== Exercise ==
Omit every picture, and retype the lines that run from the beginning of the data below through the line containing "sc.camera = cam", inclusive.

== Provided material ==
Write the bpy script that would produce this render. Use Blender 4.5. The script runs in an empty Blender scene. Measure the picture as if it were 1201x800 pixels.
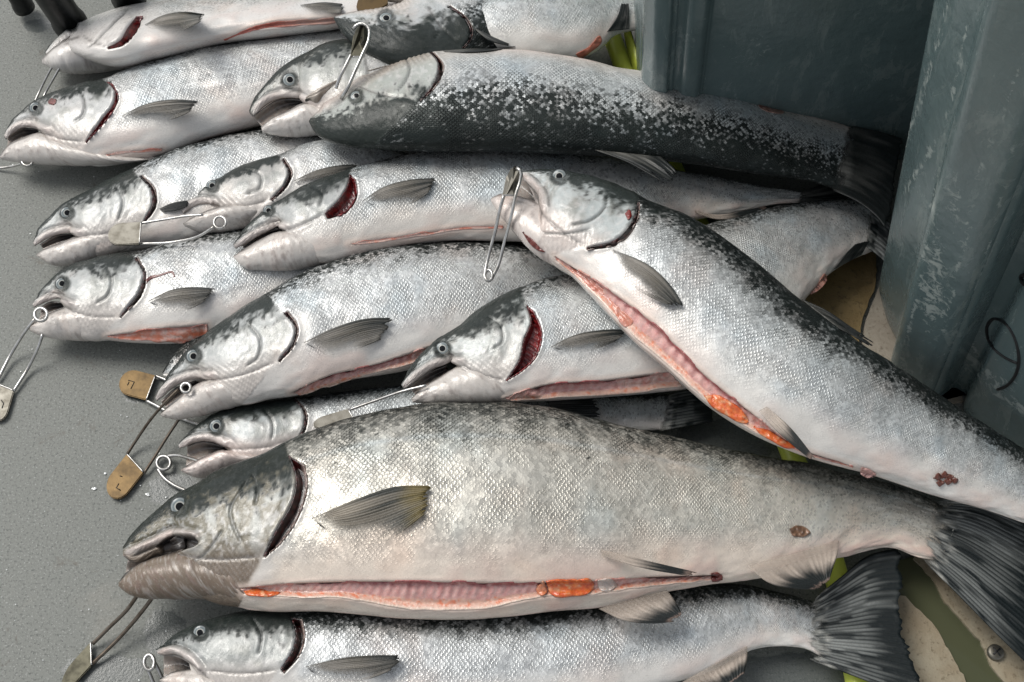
import bpy, bmesh, math, random
import numpy as np
from mathutils import Vector, Matrix
from mathutils.bvhtree import BVHTree

# ------------------------------------------------------------------ camera, light, exposure
sc = bpy.context.scene
col = sc.collection
F, DIST, PITCH = 1449.0, 1.449, math.radians(60)          # focal length in photo pixels, metres, downward tilt
CAM = np.array([0, -DIST * math.cos(PITCH), DIST * math.sin(PITCH)])
cd = bpy.data.cameras.new('camera'); cam = bpy.data.objects.new('camera', cd); col.objects.link(cam)
cam.location = CAM; cam.rotation_euler = (math.pi / 2 - PITCH, 0, 0)
cd.sensor_width = 36; cd.lens = F / 1201 * 36; cd.clip_start = .01; cd.clip_end = 200
sc.camera = cam

SUN_EL, SUN_AZ = math.radians(52), math.radians(304)        # azimuth clockwise from +Y
w = bpy.data.worlds.new('World'); sc.world = w; w.use_nodes = True
nt = w.node_tree; bg = nt.nodes['Background']
sky = nt.nodes.new('ShaderNodeTexSky'); sky.sky_type = 'NISHITA'; sky.sun_disc = False
sky.sun_elevation = SUN_EL; sky.sun_rotation = SUN_AZ; sky.dust_density = 1.5; sky.air_density = 1.0
hs = nt.nodes.new('ShaderNodeHueSaturation'); hs.inputs['Saturation'].default_value = .22
nt.links.new(sky.outputs[0], hs.inputs['Color']); nt.links.new(hs.outputs[0], bg.inputs['Color'])
bg.inputs['Strength'].default_value = .095
ld = bpy.data.lights.new('sun', 'SUN'); ld.energy = 1.5; ld.angle = math.radians(30); ld.color = (1, .965, .91)
lo = bpy.data.objects.new('sun', ld); col.objects.link(lo)
sd = Vector((math.sin(SUN_AZ) * math.cos(SUN_EL), math.cos(SUN_AZ) * math.cos(SUN_EL), math.sin(SUN_EL)))
lo.rotation_euler = sd.to_track_quat('Z', 'Y').to_euler()
sc.view_settings.view_transform = 'Standard'; sc.view_settings.look = 'None'
sc.view_settings.gamma = 1; sc.view_settings.use_curve_mapping = False
sc.view_settings.exposure = 0.66
sc.cycles.use_denoising = True
sc.cycles.max_bounces = 6

# ------------------------------------------------------------------ picture geometry helpers
FW = -CAM / np.linalg.norm(CAM); RT = np.array([1., 0, 0]); UP = np.cross(RT, FW)
def rays(p):
    p = np.atleast_2d(np.asarray(p, float))
    d = FW * F + np.outer(p[:, 0] - 600.5, RT) - np.outer(p[:, 1] - 400, UP)
    return d / np.linalg.norm(d, axis=1)[:, None]
def at(p, z):
    d = rays(p); t = (np.asarray(z) - CAM[2]) / d[:, 2]
    return CAM + d * t[:, None]
def proj(P):
    q = P - CAM; dz = q @ FW
    return np.stack([600.5 + F * (q @ RT) / dz, 400 - F * (q @ UP) / dz], -1)
def smooth(a, b, x):
    t = np.clip((x - a) / (b - a + 1e-12), 0, 1); return t * t * (3 - 2 * t)
def spline(P, n=None, c=None):
    """Catmull-Rom through rows of P, parameter = chord length of the first two columns; n even samples or given fractions c"""
    P = np.asarray(P, float)
    if len(P) == 2: P = np.array([P[0], (P[0] + P[1]) / 2, P[1]])
    s = np.r_[0, np.cumsum(np.maximum(np.linalg.norm(np.diff(P[:, :2], axis=0), axis=1), 1e-6))]
    m = np.zeros_like(P)
    dl = np.diff(P, axis=0) / np.diff(s)[:, None]; h = np.diff(s)
    m[1:-1] = (dl[:-1] * h[1:, None] + dl[1:] * h[:-1, None]) / (h[1:] + h[:-1])[:, None]
    m[0], m[-1] = dl[0], dl[-1]
    x = (np.linspace(0, 1, n) if c is None else np.asarray(c)) * s[-1]
    i = np.clip(np.searchsorted(s, x, 'right') - 1, 0, len(P) - 2)
    hh = h[i][:, None]; t = ((x - s[i]) / h[i])[:, None]
    return ((2 * t**3 - 3 * t**2 + 1) * P[i] + (t**3 - 2 * t**2 + t) * hh * m[i] + (-2 * t**3 + 3 * t**2) * P[i + 1] + (t**3 - t**2) * hh * m[i + 1])
def hash2(i, j, s):
    v = np.sin(i * 127.1 + j * 311.7 + s * 74.7) * 43758.5453; return v - np.floor(v)
def noise(x, y, s=0.):
    xi, yi = np.floor(x), np.floor(y); fx, fy = x - xi, y - yi
    fx, fy = fx * fx * (3 - 2 * fx), fy * fy * (3 - 2 * fy)
    return (hash2(xi, yi, s) * (1 - fx) + hash2(xi + 1, yi, s) * fx) * (1 - fy) + (hash2(xi, yi + 1, s) * (1 - fx) + hash2(xi + 1, yi + 1, s) * fx) * fy
def fbm(x, y, s=0.): return .55 * noise(x, y, s) + .3 * noise(2.1 * x, 2.1 * y, s + 3) + .15 * noise(4.3 * x, 4.3 * y, s + 7)
def pdist(p, L):
    """distance of points to polyline L, and fraction along it"""
    L = np.asarray(L, float); best = np.full(len(p), 1e9); fr = np.zeros(len(p))
    seg = np.linalg.norm(np.diff(L, axis=0), axis=1); cum = np.r_[0, np.cumsum(seg)]
    for k in range(len(L) - 1):
        d = L[k + 1] - L[k]; t = np.clip(((p - L[k]) @ d) / (d @ d + 1e-9), 0, 1)
        e = np.linalg.norm(p - L[k] - t[:, None] * d, axis=1); m = e < best
        best[m] = e[m]; fr[m] = (cum[k] + t[m] * seg[k]) / cum[-1]
    return best, fr
def inside(p, poly):
    poly = np.asarray(poly, float); r = np.zeros(len(p), bool); j = len(poly) - 1
    for i in range(len(poly)):
        a, b = poly[i], poly[j]
        c = ((a[1] > p[:, 1]) != (b[1] > p[:, 1])) & (p[:, 0] < (b[0] - a[0]) * (p[:, 1] - a[1]) / (b[1] - a[1] + 1e-12) + a[0])
        r ^= c; j = i
    return r
def lerp(a, b, t): return a + (b - a) * t

# ------------------------------------------------------------------ object helpers
def mesh(name, V, faces, mat, parent=None, attrs=None, smooth_=True):
    me = bpy.data.meshes.new(name)
    if isinstance(faces, np.ndarray):
        V = np.asarray(V, np.float32); n, k = faces.shape
        me.vertices.add(len(V)); me.vertices.foreach_set('co', V.ravel())
        me.loops.add(n * k); me.loops.foreach_set('vertex_index', faces.astype(np.int32).ravel())
        me.polygons.add(n); me.polygons.foreach_set('loop_start', np.arange(0, n * k, k, dtype=np.int32))
        me.update(calc_edges=True)
    else:
        me.from_pydata([tuple(v) for v in V], [], faces)
    if smooth_: me.polygons.foreach_set('use_smooth', np.ones(len(me.polygons), bool))
    for nm, (ty, data) in (attrs or {}).items():
        a = me.attributes.new(nm, ty, 'POINT'); data = np.asarray(data, np.float32)
        if ty == 'FLOAT_COLOR':
            if data.shape[1] == 3: data = np.c_[data, np.ones(len(data))].astype(np.float32)
            a.data.foreach_set('color', data.ravel())
        elif ty == 'FLOAT_VECTOR': a.data.foreach_set('vector', data.ravel())
        else: a.data.foreach_set('value', data.ravel())
    me.materials.append(mat); me.validate(); me.update()
    o = bpy.data.objects.new(name, me); col.objects.link(o)
    if parent: child(o, parent)
    return o
def child(o, p):
    o.parent = p
    o.matrix_parent_inverse = world_of(p).inverted()
def world_of(p):
    return (world_of(p.parent) @ p.matrix_parent_inverse if p.parent else Matrix.Identity(4)) @ p.matrix_basis
def tag(o, label=None, cat=None, group=None, kind=None):
    for k, v in (('label', label), ('category', cat), ('group', group), ('kind', kind)):
        if v: o[k] = v
    return o
def empty(name, loc, label, cat, group=None):
    o = bpy.data.objects.new(name, None); o.empty_display_size = .02; o.location = loc; col.objects.link(o)
    return tag(o, label, cat, group)
def grid_faces(n, m, closed=False):
    i, j = np.meshgrid(np.arange(n - 1), np.arange(m if closed else m - 1), indexing='ij')
    j2 = (j + 1) % m
    return np.stack([i * m + j, i * m + j2, (i + 1) * m + j2, (i + 1) * m + j], -1).reshape(-1, 4)
def tube_arrays(P, r, k=8):
    P = np.asarray(P, float); n = len(P); T = np.gradient(P, axis=0); T /= np.linalg.norm(T, axis=1)[:, None] + 1e-12
    a = np.cross(T[0], [0, 0, 1.]); a = a if np.linalg.norm(a) > 1e-3 else np.cross(T[0], [1., 0, 0])
    r = np.broadcast_to(r, (n,)); V = []
    th = np.arange(k) * 2 * math.pi / k
    for i in range(n):
        a = a - (a @ T[i]) * T[i]; a /= np.linalg.norm(a); b = np.cross(T[i], a)
        V.append(P[i] + r[i] * (np.outer(np.cos(th), a) + np.outer(np.sin(th), b)))
    V = np.concatenate(V + [P[:1], P[-1:]]); f = [tuple(q) for q in grid_faces(n, k, True)]
    c = n * k
    f += [(c, (j + 1) % k, j) for j in range(k)] + [(c + 1, (n - 1) * k + j, (n - 1) * k + (j + 1) % k) for j in range(k)]
    return V, f
def tube(name, P, r, mat, parent=None, k=8):
    V, f = tube_arrays(P, r, k); return mesh(name, V, f, mat, parent)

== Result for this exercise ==
Write the bpy script that would produce this render. Use Blender 4.5. The script runs in an empty Blender scene. Measure the picture as if it were 1201x800 pixels.
import bpy, bmesh, math, random
import numpy as np
from mathutils import Vector, Matrix
from mathutils.bvhtree import BVHTree

# ------------------------------------------------------------------ camera, light, exposure
sc = bpy.context.scene
col = sc.collection
F, DIST, PITCH = 1449.0, 1.449, math.radians(60)          # focal length in photo pixels, metres, downward tilt
CAM = np.array([0, -DIST * math.cos(PITCH), DIST * math.sin(PITCH)])
cd = bpy.data.cameras.new('camera'); cam = bpy.data.objects.new('camera', cd); col.objects.link(cam)
cam.location = CAM; cam.rotation_euler = (math.pi / 2 - PITCH, 0, 0)
cd.sensor_width = 36; cd.lens = F / 1201 * 36; cd.clip_start = .01; cd.clip_end = 200
sc.camera = cam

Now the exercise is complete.